Family weathers another hurricane in Tupelo

By C. Todd Sherman/NEMS Daily Journal

TUPELO – On Aug. 29, 2005, Troy and Laura Fink and their three children spent the night in a Tupelo motel room waiting out Hurricane Katrina.
Seven years later, to the day, they did the same thing for a storm named Isaac. The family, plus friends and pets, gathered in one of their four rooms at America’s Best Inn on Wednesday morning.
As of Wednesday, other motels in the Tupelo area reported a marginal number of hurricane evacuees, unlike Katrina when many motels were full with rooms booked for weeks and even months.

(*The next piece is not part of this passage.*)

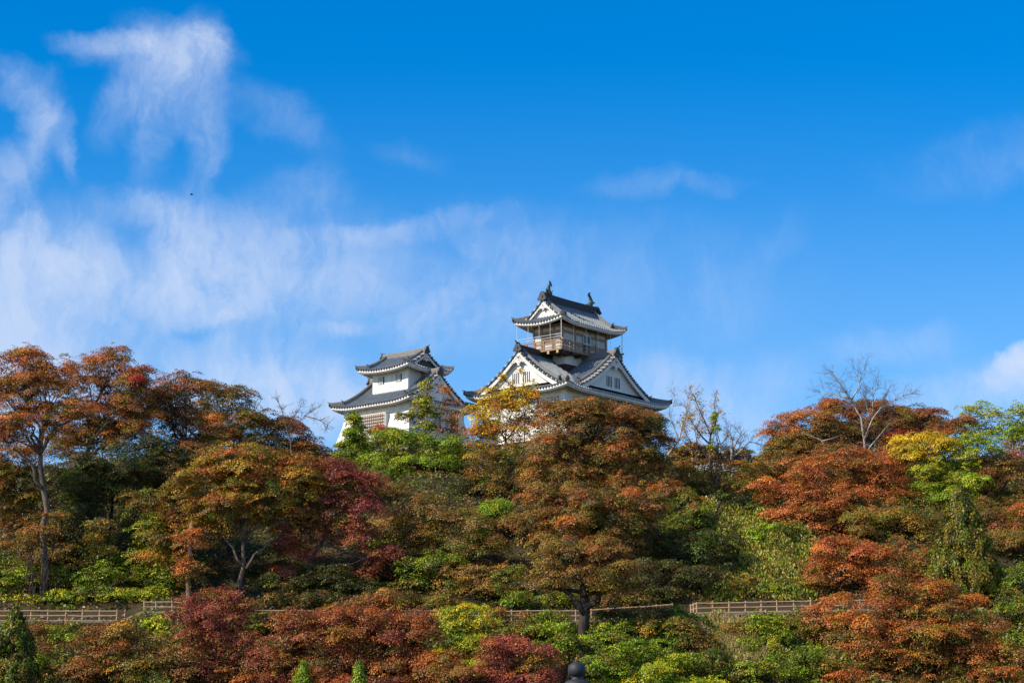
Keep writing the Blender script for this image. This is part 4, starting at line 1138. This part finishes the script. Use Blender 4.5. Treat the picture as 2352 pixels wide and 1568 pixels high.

“I stayed up all night watching,” weather updates, Troy Fink said.
This time, thankfully, the news was good. Isaac stalled and dropped tons of rain, but the strengthened levees that had failed during Katrina kept their St. Bernard Parish, La., home safe this time. Thus far their home has sustained roof and water damage
“I’m in touch with a neighbor who’s keeping an eye on things,” Troy Fink said.
When the Finks had fled Katrina, they left behind a one-story home in Chalmette, La. The hurricane ravaged the town and flooded the Finks’ house and a rental property they owned. They couldn’t go home.
So they rented a duplex in Tupelo, found jobs, enrolled their youngest daughter in school, and stayed nine months.
During that time, the Finks fell in love with Tupelo. It’s a feeling that has endured long after their return to Louisiana. Tupelo now is among their favorite vacation spots and their go-to place when seeking refuge from the storms. They also came in 2008 during Hurricane Gustav.
The family made their rounds around town after arriving Monday to say hello to former neighbors and old friends.
Troy Fink said they’re not expecting devastation from Isaac, but they lost power and plan to return when it’s restored.
They had returned too early after Gustav: “We were without power for a week. It was hot and miserable” Laura Fink said.
Until then, the Finks are enjoying Tupelo’s amenities – shopping, dining and visiting some of sites constructed since their last visit, like the Elvis statue at Fairpark and the new dog park.
“We feel like Tupelo is a part of who we are,” Troy Fink said. “The people are really nice.”